Les plateformes citoyennes comme avaaz.org, expérimentées depuis plusieurs années dans des campagnes d’opinion publique, pourraient transformer leur immense potentiel en termes de collecte de données et de mobilisation civique en soutien décisif aux citoyens et aux organisations désireux de s’engager dans une ICM.
Des intellectuels influents, des artistes célèbres et d’autres personnalités mondiales pourraient facilement s’engager pour soutenir différentes campagnes, capter l’attention médiatique et diffuser leurs idées relatives à la gouvernance mondiale dans l’opinion publique nationale et mondiale.

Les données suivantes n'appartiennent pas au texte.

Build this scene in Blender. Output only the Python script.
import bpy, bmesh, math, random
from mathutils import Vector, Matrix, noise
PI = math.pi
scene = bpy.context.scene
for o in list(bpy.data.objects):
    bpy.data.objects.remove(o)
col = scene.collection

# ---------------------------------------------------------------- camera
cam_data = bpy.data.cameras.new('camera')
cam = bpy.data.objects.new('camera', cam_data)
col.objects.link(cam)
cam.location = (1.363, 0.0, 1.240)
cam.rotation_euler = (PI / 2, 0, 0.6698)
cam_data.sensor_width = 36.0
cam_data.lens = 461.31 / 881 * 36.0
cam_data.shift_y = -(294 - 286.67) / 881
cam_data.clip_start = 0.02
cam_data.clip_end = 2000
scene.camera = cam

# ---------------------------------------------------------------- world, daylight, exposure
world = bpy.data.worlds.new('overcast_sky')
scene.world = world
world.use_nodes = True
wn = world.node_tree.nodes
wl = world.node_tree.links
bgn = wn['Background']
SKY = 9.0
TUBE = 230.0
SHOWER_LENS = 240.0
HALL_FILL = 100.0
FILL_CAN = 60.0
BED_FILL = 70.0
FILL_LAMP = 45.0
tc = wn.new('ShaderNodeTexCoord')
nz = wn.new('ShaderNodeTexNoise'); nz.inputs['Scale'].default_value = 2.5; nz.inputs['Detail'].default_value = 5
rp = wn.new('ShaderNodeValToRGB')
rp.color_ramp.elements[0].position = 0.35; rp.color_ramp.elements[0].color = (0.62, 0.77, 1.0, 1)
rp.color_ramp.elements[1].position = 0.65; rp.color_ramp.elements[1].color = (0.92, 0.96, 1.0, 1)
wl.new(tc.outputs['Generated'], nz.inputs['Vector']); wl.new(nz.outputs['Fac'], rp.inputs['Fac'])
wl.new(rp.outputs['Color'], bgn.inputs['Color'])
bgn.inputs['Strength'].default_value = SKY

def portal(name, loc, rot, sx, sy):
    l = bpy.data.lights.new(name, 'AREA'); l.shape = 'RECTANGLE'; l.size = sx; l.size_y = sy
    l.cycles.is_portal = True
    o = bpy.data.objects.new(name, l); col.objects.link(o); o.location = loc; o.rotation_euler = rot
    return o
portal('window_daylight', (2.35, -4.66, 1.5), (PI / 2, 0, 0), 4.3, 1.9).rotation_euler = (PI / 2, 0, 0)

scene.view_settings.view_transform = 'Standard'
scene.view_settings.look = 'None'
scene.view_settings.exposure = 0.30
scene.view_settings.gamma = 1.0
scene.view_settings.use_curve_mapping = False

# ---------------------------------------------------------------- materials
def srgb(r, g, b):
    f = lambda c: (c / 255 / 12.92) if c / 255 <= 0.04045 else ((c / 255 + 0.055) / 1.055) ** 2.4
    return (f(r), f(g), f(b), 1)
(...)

D’un point de vue légal, la principale voie pour introduire une ICM dans le système des Nations unies pourrait être trouvée – précisément de la même manière que dans le cas de l’Assemblée parlementaire des Nations unies – en invoquant l’article 22 de la Charte des Nations Unies : « L’Assemblée générale peut créer les organes subsidiaires qu’elle juge nécessaires à l’exercice de ses fonctions. »
Donner une voix directe aux citoyens du monde pourrait aider l’Assemblée générale à améliorer ses « performances » et sa crédibilité dans ses engagements pour le maintien de la paix dans le monde, se montrant elle-même comme un lieu où les enjeux mondiaux soulevés par les citoyens sont entendus et pris en considération.
Tout cela pourrait être vu comme de la « politique-fiction ». Mais ce qui apparaît aujourd’hui comme le fruit de notre imagination peut devenir dans le futur une institution tangible. Il en fut ainsi pour la Cour pénale internationale : d’une idée puissante à la réalité, grâce à une large coalition d’ONG faisant campagne pour sa création et sa ratification. Il ne faut rien d’autre à présent : construire une large coalition d’organisations de la société civile et créer une mobilisation civique croissante, poussant les politiques à faire un pas en avant courageux dans la rénovation du système de l’ONU, vers plus de participation. La force des principes démocratiques fera le reste, comme toujours dans l’histoire, à court ou long terme.
L’idée d’une Initiative citoyenne mondiale, façonnée sur le modèle de l’Initiative citoyenne européenne, a été proposée pour la première fois par Michele Fiorillo au Parlement européen à l’occasion de la réunion pour la campagne pour la création d’une Assemblée parlementaire des Nations Unies à Bruxelles. Plus récemment, la proposition a été adoptée par le dernier congrès du Mouvement fédéraliste mondial qui s’est tenu à La Haye en juillet 2018, et une campagne a été menée par Democracry Without Borders et CIVICUS (worldcitizensinitiative.org). Le temps est venu d’une réforme des Nations Unies, et beaucoup de propositions sont sur la table des négociations dans le cadre du 75e anniversaire, qui sera célébré en octobre 2020.